REQUIREMENT: Print word for word the first line of the listing below and every line after it, through the line with "sheet('mulch_bed', mul, 0.007, M_['mulch'])". Leave out the pictures and the rest.

DATA SECTION:

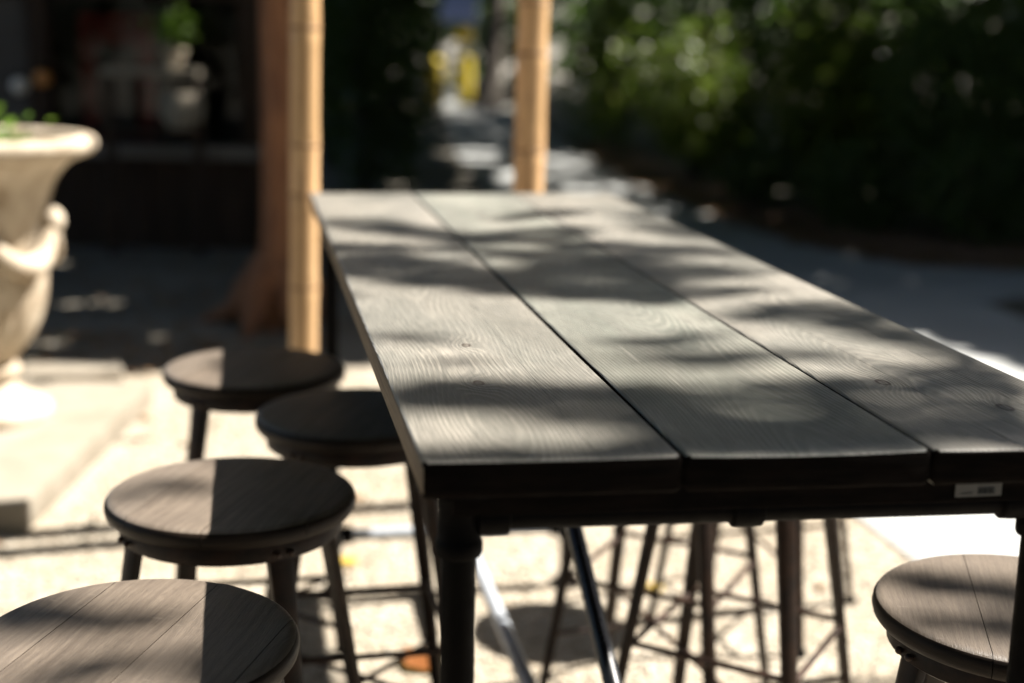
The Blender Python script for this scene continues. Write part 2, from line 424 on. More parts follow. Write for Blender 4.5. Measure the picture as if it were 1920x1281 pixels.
# ------------------------------------------------------------------ the setting: ground
g = MB(); S = 260
g.add([(-S, -S, 0), (S, -S, 0), (S, S, 0), (-S, S, 0)], [(0, 1, 2, 3)])
tag(g.build('ground', M_['soil']), kind='structure')
gl = [(-9, -6), (1.75, -6), (1.7, 0), (1.5, 2.5), (1.15, 3.95), (0.86, 5.3), (0.72, 6.1), (-0.2, 6.25), (-0.8, 6.12), (-1.3, 6.05), (-1.8, 5.9), (-2.4, 5.95), (-3.4, 5.7), (-9, 5.5)]
sheet('gravel_bed', gl, 0.004, M_['gravel'])
pathL = [(1.76, -6), (1.71, 0), (1.51, 2.5), (1.16, 3.95), (0.72, 6.1), (0.5, 7.4), (-0.1, 12), (-0.75, 18), (-1.5, 29.5), (-3.4, 44)]
pathR = [(-1.4, 44), (-0.15, 29), (0.69, 19.9), (1.26, 14.3), (1.65, 12.2), (2.1, 10.35), (2.63, 9.45), (3.6, 9.25), (7, 9.1), (7, 7.9), (4, 8.1), (2.95, 8.25), (2.72, 8.05), (2.82, 7.4), (3.1, 6), (3.5, 3), (3.7, 0), (3.7, -6)]
sheet('path', pathL + pathR, 0.010, M_['path'])
# brown mulch margin between the path and the hedge
mul = [(0.69, 19.9), (1.26, 14.3), (1.65, 12.2), (2.1, 10.35), (2.63, 9.45), (3.6, 9.25), (9, 9.1), (9, 11.2), (3.6, 10.6), (2.9, 11.4), (2.3, 13.5), (1.9, 16), (1.5, 20)]
sheet('mulch_bed', mul, 0.007, M_['mulch'])

def stones(name, P, s):
    n = len(P)
    base = np.array([(1, 0, 0), (0, 1, 0), (-1, 0, 0), (0, -1, 0), (0, 0, 1), (0, 0, -1)], float)
    F = np.array([(0, 1, 4), (1, 2, 4), (2, 3, 4), (3, 0, 4), (1, 0, 5), (2, 1, 5), (3, 2, 5), (0, 3, 5)])
    sc_ = s[:, None] * RNG.uniform(.6, 1.2, (n, 3)); sc_[:, 2] *= .6
    a = RNG.uniform(0, 2 * PI, n); ca, sa = np.cos(a), np.sin(a)
    v = base[None] * sc_[:, None] * RNG.uniform(.75, 1.15, (n, 6, 1))
    V = np.empty_like(v); V[..., 0] = v[..., 0] * ca[:, None] - v[..., 1] * sa[:, None]; V[..., 1] = v[..., 0] * sa[:, None] + v[..., 1] * ca[:, None]; V[..., 2] = v[..., 2]
    V += P[:, None]
    me = bpy.data.meshes.new(name); me.vertices.add(n * 6); me.vertices.foreach_set('co', V.ravel())
    idx = (F[None] + (np.arange(n) * 6)[:, None, None]).reshape(-1)
    me.loops.add(n * 24); me.loops.foreach_set('vertex_index', idx.astype(np.int32))
    me.polygons.add(n * 8); me.polygons.foreach_set('loop_start', (np.arange(n * 8) * 3).astype(np.int32)); me.polygons.foreach_set('loop_total', np.full(n * 8, 3, np.int32))
    me.update(calc_edges=True)
    return me
N = 42000
P = np.stack([RNG.uniform(-3.4, 1.9, N), 2.2 + 3.9 * RNG.uniform(0, 1, N) ** 1.1, np.full(N, .006)], 1)
xl = np.interp(P[:, 1], [0, 2.5, 3.95, 6.1], [1.7, 1.5, 1.15, 0.72])
keep = (P[:, 0] < xl + .03) & ~((P[:, 0] < -1.36) & (P[:, 1] > 3.85))
P = P[keep]
o = link('gravel', stones('gravel', P, RNG.uniform(.004, .010, len(P))), M_['pebble'])
tag(o, 'loose pale pebbles strewn over the sunlit gravel under the table and stools', 'gravel', kind='stuff')
# leaf litter: brown, along the shade line, the mulch and the path edge
def scatter(n, x0, x1, y0, y1, z=.02): return np.stack([RNG.uniform(x0, x1, n), RNG.uniform(y0, y1, n), RNG.uniform(z * .6, z * 1.4, n)], 1)
Lp = [scatter(620, -4, -.9, 5.9, 6.7), scatter(900, -5, -.9, 6.6, 9.4)]
for (ax, ay), (bx, by) in zip(mul[:6], mul[1:7]):
    k = int(300 * math.hypot(bx - ax, by - ay) / 2) + 60
    t = RNG.uniform(0, 1, k); Lp.append(np.stack([ax + (bx - ax) * t + RNG.normal(.12, .16, k), ay + (by - ay) * t + RNG.normal(.15, .16, k), RNG.uniform(.015, .03, k)], 1))
Lp.append(scatter(40, -2.5, 1.1, 3.2, 5.8, .018))
o = leaves('leaf_litter', np.concatenate(Lp), .055, M_['litter'], up=1.5)
tag(o, 'dry brown leaves littering the shaded earth and the edge of the path', 'leaf litter', kind='stuff')

# pale flat kerb stones where gravel meets shaded earth
for k, (x, y, a, w, l, lab) in enumerate([(-1.86, 5.86, .35, .40, .22, 'pale flat edging stone on the gravel edge right of the urn foot'),
                                   (-2.42, 5.80, .1, .5, .2, 'pale flat edging stone half hidden behind the stone urn')]):
    mb = MB().box(-w / 2, w / 2, -l / 2, l / 2, 0, .05)
    o = mb.build('edging_stone', M_['slab'], bevel=.012); o.location = (x, y, 0.004); o.rotation_euler = (0, 0, a)
    tag(o, lab, 'edging stone', 'edging stones along the gravel')

# ------------------------------------------------------------------ the table
TA = R(10.67)
tu = np.array([math.cos(TA), math.sin(TA)]); tv = np.array([-math.sin(TA), math.cos(TA)])
NL = np.array([-0.084, 1.300]); TW, TL, TZ = 0.772, 2.335, 1.065
tc = NL + tu * TW / 2 + tv * TL / 2
table = empty('table', (tc[0], tc[1], 0), TA, 'long bar height table of three grey weathered planks on black pipe legs', 'table')
SKEW = .036                            # the near end is cut a little out of square
def plank(u0, u1, m, cup, th=.038, seed=0):
    rr = random.Random(seed)
    w = u1 - u0; nx = 14; sec = []
    def section(ins):
        pts = []; rd = .0045
        hw = w / 2 - ins; top = -ins; bot = -th + ins
        for i in range(nx + 1):
            x = -hw + rd + (2 * hw - 2 * rd) * i / nx
            pts.append((x, top - cup * (1 - (x / hw) ** 2)))
        for q in (30, 60): pts.append((hw - rd + rd * math.sin(R(q)), top - rd + rd * math.cos(R(q))))
        pts.append((hw, top - rd)); pts.append((hw, bot + rd)); pts.append((hw - rd, bot)); pts.append((0, bot - 0.0)); pts.append((-hw + rd, bot)); pts.append((-hw, bot + rd)); pts.append((-hw, top - rd))
        for q in (60, 30): pts.append((-(hw - rd + rd * math.sin(R(q))), top - rd + rd * math.cos(R(q))))
        return pts
    st = [(0, .004), (.001, .0018), (.004, 0)] + [(TL * k / 24, 0) for k in range(1, 24)] + [(TL - .004, 0), (TL - .001, .0018), (TL, .004)]
    v = []; n = None
    for y, ins in st:
        s_ = section(ins); n = len(s_)
        dz = .0005 * math.sin(y * 3.1 + seed) ; dx = .0006 * math.sin(y * 4.3 + seed * 2)
        v += [(x + dx, y - SKEW * (x + u0 + w / 2) * (1 - y / TL), z + dz) for x, z in s_]
    f = []
    for i in range(len(st) - 1):
        for k in range(n):
            k2 = (k + 1) % n; f.append((i * n + k, i * n + k2, (i + 1) * n + k2, (i + 1) * n + k))
    f.append(tuple(reversed(range(n)))); mm = (len(st) - 1) * n; f.append(tuple(range(mm, mm + n)))
    me = bpy.data.meshes.new('plank'); me.from_pydata(v, [], f)
    bm = bmesh.new(); bm.from_mesh(me); bmesh.ops.recalc_face_normals(bm, faces=bm.faces); bm.to_mesh(me); bm.free()
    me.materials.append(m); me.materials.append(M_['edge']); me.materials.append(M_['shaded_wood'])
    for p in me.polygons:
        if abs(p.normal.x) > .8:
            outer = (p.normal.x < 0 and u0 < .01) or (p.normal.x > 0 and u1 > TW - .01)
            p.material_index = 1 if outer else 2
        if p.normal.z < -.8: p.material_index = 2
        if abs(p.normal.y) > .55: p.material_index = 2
    auto(me, 50)
    o = link('plank', me, None, table)
    o.location = (u0 + w / 2 - TW / 2, -TL / 2, TZ)
    return o
# knots given in plank coordinates
def tab(px, py): d = np.array([px, py]) - NL; return d @ tu, d @ tv
c1, c2, c3 = .1283, .3873, .645
def kk(px, py, c, r): u, v = tab(px, py); return (u - c, v, r)
W1 = table_wood('grey_plank_wood', 3.1, -.03, [kk(-.038, 1.623, c1, .007), kk(-.06, 1.83, c1, .006)], [.045], 0)
W2 = table_wood('green_grey_plank_wood', 11.7, .02, [(-.02, 1.9, .008)], [], 1)
W3 = table_wood('smooth_grey_plank_wood', 23.3, -.01, [kk(.449, 1.671, c3, .0085), kk(.56, 1.561, c3, .009), (.05, 1.15, .006)], [-.030, .062], 0)
plank(0, .2562, W1, .0008, seed=1); plank(.2606, .5150, W2, .0022, seed=2); plank(.5174, TW, W3, .0012, seed=3)
HW, HL = TW / 2, TL / 2
def ring(z, r, h): return [(r * .93, z - h), (r, z - h * .7), (r, z + h * .7), (r * .93, z + h)]
def add_leg(u, v):
    x, y = u - HW, v - HL
    lg = MB().tube([(0, 0, .012), (0, 0, 1.0)], .0178, 20).build('leg', M_['steel'], table, smooth=True)
    lg.location = (x, y, 0)
    fl = MB().lathe([(.045, .0), (.046, .008), (.030, .011), (.026, .03), (.0245, .032)], 24).build('foot_flange', M_['steel'], lg, smooth=True)
    tp = MB().lathe([(.0195, .947), (.0230, .9485), (.0246, .952), (.0246, .962), (.0232, .966), (.0222, .968), (.0222, 1.010), (.0235, 1.012), (.0235, 1.018), (.045, 1.019), (.045, 1.0265), (.02, 1.0266)], 28).build('tee_fitting', M_['steel'], lg, smooth=True)
    lo = MB().lathe([(.022, .135), (.0255, .138), (.0255, .148), (.0225, .152), (.0225, .19), (.0255, .194), (.0255, .204), (.022, .207)], 24).build('tee_fitting', M_['steel'], lg, smooth=True)
    return lg
LU0, LU1, LV0, LV1 = .046, .676, .062, 2.272
for u in (LU0, LU1):
    for v in (LV0 - SKEW * u, LV1): add_leg(u, v)
def pipe(name, a, b, r, m=None, collars=(), par=None):
    o = MB().tube([a, b], r, 18).build(name, m or M_['steel'], par or table, smooth=True)
    A, B = Vector(a), Vector(b); d = (B - A); L_ = d.length; d.normalize()
    for c in collars:
        cp = A + d * c
        MB().tube([cp - d * .017, cp - d * .015, cp - d * .006, cp + d * .006, cp + d * .015, cp + d * .017], [r * 1.12, r * 1.32, r * 1.36, r * 1.36, r * 1.32, r * 1.12], 20).build('pipe_collar', M_['steel'], o, smooth=True)
    return o
for v in (LV0, LV1):
    k = SKEW if v == LV0 else 0
    pipe('top_rail', (LU0 - HW, v - HL - k * LU0, .990), (LU1 - HW, v - HL - k * LU1, .990), .0160, None, (.034, .30, LU1 - LU0 - .034))
    pipe('crossbar', (LU0 - HW, v - HL - k * LU0, .171), (LU1 - HW, v - HL - k * LU1, .171), .0175, M_['galv'], (.036, .315, .355, LU1 - LU0 - .036))
pipe('stretcher', (0, LV0 - HL, .171), (0, LV1 - HL, .171), .0172, M_['galv'], (.04, LV1 - LV0 - .04))
pipe('brace', (0.0, .13 - HL, .180), (0.0, 1.70 - HL, 1.02), .0145, M_['brace'], ())
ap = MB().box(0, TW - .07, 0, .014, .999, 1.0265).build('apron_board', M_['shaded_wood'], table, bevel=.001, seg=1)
ap.location = (.035 - HW, .030 - HL - SKEW * .035, 0); ap.rotation_euler = (0, 0, -SKEW)
MB().box(.035 - HW, TW - .035 - HW, TL - .044 - HL, TL - .030 - HL, .999, 1.0265).build('apron_board', M_['dwood'], table, bevel=.001, seg=1)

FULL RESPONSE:
The Blender Python script for this scene continues. Write part 2, from line 424 on. More parts follow. Write for Blender 4.5. Measure the picture as if it were 1920x1281 pixels.
# ------------------------------------------------------------------ the setting: ground
g = MB(); S = 260
g.add([(-S, -S, 0), (S, -S, 0), (S, S, 0), (-S, S, 0)], [(0, 1, 2, 3)])
tag(g.build('ground', M_['soil']), kind='structure')
gl = [(-9, -6), (1.75, -6), (1.7, 0), (1.5, 2.5), (1.15, 3.95), (0.86, 5.3), (0.72, 6.1), (-0.2, 6.25), (-0.8, 6.12), (-1.3, 6.05), (-1.8, 5.9), (-2.4, 5.95), (-3.4, 5.7), (-9, 5.5)]
sheet('gravel_bed', gl, 0.004, M_['gravel'])
pathL = [(1.76, -6), (1.71, 0), (1.51, 2.5), (1.16, 3.95), (0.72, 6.1), (0.5, 7.4), (-0.1, 12), (-0.75, 18), (-1.5, 29.5), (-3.4, 44)]
pathR = [(-1.4, 44), (-0.15, 29), (0.69, 19.9), (1.26, 14.3), (1.65, 12.2), (2.1, 10.35), (2.63, 9.45), (3.6, 9.25), (7, 9.1), (7, 7.9), (4, 8.1), (2.95, 8.25), (2.72, 8.05), (2.82, 7.4), (3.1, 6), (3.5, 3), (3.7, 0), (3.7, -6)]
sheet('path', pathL + pathR, 0.010, M_['path'])
# brown mulch margin between the path and the hedge
mul = [(0.69, 19.9), (1.26, 14.3), (1.65, 12.2), (2.1, 10.35), (2.63, 9.45), (3.6, 9.25), (9, 9.1), (9, 11.2), (3.6, 10.6), (2.9, 11.4), (2.3, 13.5), (1.9, 16), (1.5, 20)]
sheet('mulch_bed', mul, 0.007, M_['mulch'])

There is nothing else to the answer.